1983 stellte sich Karsten Zobel mit einer kleinen Stückzahl an Futtereulen auf den Thomasmarkt in Vechta. „Wir wollten testen, ob es dafür überhaupt Käufer gibt“, so die Idee. „Die Eulen gingen weg wie warme Semmeln“, erinnert sich Karin Zobel. „Mit diesem großen Erfolg hatten wir nicht gerechnet.“ Während sie nach dem Markt feiern wollte, verschwand ihr Mann wieder in der Werkstatt, um weitere Futterstationen zu schnitzen.
Ein Jahr später hatten die Eulen dann in Braunschweig ihre Weihnachtsmarkt-Premiere. Viele weitere Märkte sollten folgen. Die Werkstatt im Elternhaus wurde bald zu klein für die Produktion. Eine Scheune in Goldenstedt diente etwa zehn Jahre lang als provisorischer Arbeitsraum. Das ganze Jahr über wurde vor allem auf die Weihnachtszeit hin produziert.

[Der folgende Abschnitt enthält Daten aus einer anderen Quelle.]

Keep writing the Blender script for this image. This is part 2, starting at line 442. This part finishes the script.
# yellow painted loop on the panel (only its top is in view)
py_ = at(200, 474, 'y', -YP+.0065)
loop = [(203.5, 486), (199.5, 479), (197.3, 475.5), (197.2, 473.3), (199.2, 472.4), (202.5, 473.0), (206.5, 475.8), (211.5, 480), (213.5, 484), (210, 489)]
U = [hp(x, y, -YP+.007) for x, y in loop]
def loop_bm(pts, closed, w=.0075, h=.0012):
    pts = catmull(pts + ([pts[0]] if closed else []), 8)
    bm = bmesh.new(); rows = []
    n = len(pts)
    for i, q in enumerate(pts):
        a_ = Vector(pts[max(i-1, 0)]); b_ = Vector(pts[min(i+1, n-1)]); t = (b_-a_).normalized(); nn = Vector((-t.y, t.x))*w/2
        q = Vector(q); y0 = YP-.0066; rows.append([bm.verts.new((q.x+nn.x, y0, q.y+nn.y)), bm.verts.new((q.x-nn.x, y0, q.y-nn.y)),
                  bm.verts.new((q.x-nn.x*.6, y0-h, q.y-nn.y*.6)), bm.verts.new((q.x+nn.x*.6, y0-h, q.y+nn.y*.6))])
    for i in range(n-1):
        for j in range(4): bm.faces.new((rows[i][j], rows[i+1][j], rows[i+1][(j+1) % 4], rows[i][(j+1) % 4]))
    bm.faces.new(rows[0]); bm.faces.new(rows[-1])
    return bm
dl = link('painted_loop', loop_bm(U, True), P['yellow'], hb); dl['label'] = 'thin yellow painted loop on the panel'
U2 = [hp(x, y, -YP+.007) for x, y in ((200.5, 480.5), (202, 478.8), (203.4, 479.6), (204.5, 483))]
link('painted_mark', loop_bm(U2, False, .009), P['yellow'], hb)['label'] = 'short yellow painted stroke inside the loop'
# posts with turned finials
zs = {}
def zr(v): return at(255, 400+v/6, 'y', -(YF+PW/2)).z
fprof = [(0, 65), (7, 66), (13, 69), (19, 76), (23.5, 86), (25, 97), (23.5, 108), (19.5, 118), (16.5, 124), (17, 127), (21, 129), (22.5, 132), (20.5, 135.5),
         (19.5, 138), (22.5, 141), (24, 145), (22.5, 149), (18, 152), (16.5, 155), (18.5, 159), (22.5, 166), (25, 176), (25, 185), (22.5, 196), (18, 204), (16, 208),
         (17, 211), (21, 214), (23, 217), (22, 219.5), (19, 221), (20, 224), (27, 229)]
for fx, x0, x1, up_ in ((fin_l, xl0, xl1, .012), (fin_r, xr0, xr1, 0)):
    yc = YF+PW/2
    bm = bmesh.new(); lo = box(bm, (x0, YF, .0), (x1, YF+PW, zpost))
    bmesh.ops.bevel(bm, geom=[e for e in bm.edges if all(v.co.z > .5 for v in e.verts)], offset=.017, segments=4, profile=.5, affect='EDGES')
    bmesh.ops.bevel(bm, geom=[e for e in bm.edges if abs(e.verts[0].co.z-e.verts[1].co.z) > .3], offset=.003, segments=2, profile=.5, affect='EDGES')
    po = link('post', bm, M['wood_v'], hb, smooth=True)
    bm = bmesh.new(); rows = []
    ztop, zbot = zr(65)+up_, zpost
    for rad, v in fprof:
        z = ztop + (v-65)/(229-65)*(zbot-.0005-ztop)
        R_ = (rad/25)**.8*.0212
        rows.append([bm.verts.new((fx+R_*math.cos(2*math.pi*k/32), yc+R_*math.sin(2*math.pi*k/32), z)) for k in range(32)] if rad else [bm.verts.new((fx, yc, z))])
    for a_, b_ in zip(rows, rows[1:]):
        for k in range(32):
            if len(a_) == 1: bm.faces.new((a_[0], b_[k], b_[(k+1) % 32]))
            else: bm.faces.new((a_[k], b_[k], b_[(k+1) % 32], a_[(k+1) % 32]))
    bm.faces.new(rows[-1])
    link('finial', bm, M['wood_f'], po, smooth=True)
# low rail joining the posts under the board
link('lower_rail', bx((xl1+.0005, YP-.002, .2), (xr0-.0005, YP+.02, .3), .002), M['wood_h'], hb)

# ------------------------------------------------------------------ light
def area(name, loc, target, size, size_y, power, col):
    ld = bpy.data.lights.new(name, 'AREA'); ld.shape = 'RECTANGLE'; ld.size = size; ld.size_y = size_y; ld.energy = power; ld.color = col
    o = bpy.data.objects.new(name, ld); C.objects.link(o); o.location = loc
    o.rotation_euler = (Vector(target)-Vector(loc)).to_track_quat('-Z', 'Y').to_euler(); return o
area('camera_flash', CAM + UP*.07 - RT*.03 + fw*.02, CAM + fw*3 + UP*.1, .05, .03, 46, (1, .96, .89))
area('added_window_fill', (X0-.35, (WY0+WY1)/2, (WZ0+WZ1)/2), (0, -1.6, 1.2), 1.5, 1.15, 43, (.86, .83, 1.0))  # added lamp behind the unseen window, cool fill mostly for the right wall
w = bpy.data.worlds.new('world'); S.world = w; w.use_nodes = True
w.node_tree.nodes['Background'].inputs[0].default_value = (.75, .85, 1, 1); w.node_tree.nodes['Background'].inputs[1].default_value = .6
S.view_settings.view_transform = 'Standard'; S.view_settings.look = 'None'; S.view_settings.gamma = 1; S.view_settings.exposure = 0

Zu Spitzenzeiten versorgte die Familie deutschlandweit 20 große Weihnachtsmärkte von Hamburg bis Aachen oder Frankfurt mit ihren Produkten. In Nacht- und Nebelaktionen mussten die Stände regelmäßig aufgefüllt werden. „Das waren harte Zeiten, aber es hat auch Spaß gemacht“, sagt Karin Zobel. Das erste Handy, ein schwerer „Knochen“, brachte etwas Erleichterung: „Die Organisation der Verkaufsstände wurde dadurch wesentlich einfacher.“
Der Sohn hatte die Idee, auch online zu verkaufen
1994 erfolgte der Umzug an den heutigen Firmenstandort in Lutten. Auf dem rund 9000 Quadratmeter großen Grundstück konnte das Unternehmen langsam und ungestört wachsen. Im Jahr 2010 trat Sohn Florian Zobel, ebenfalls gelernter Tischler, in den Familienbetrieb ein und unterstützte seinen Vater in der Produktion. Von ihm kam die Idee für die Gründung des Online-Shops „Vogeltreff24“, der heute hauptsächlich von Karin Zobel gepflegt wird.
„In der Anfangszeit war der Shop alles andere als lukrativ“, räumt Florian Zobel ein. Aber schon bald kristallisierte sich heraus, dass er den richtigen Riecher gehabt hatte: Die Umsätze entwickelten sich nach relativ kurzer Zeit positiv. Mit der Zeit kamen immer mehr Produkte dazu, heute sind es 17 verschiedene, darunter auch Futterhölzer und Knödelhäuser, die in der Werkstatt ebenfalls von Hand gefertigt werden.
Artikel von anderen Herstellern rund um den Naturschutz, wie Vogelvillen und Insektenhotels, machen das Angebot komplett. Standbein Nummer Eins sind inzwischen aber nicht mehr die Weihnachtsmärkte, von denen die Familie nur noch sechs Stück beliefert, sondern der Online-Shop. Für die Zukunft planen Zobels, die Produktpalette weiter auszubauen. Womit genau bleibt allerdings noch ein Geheimnis.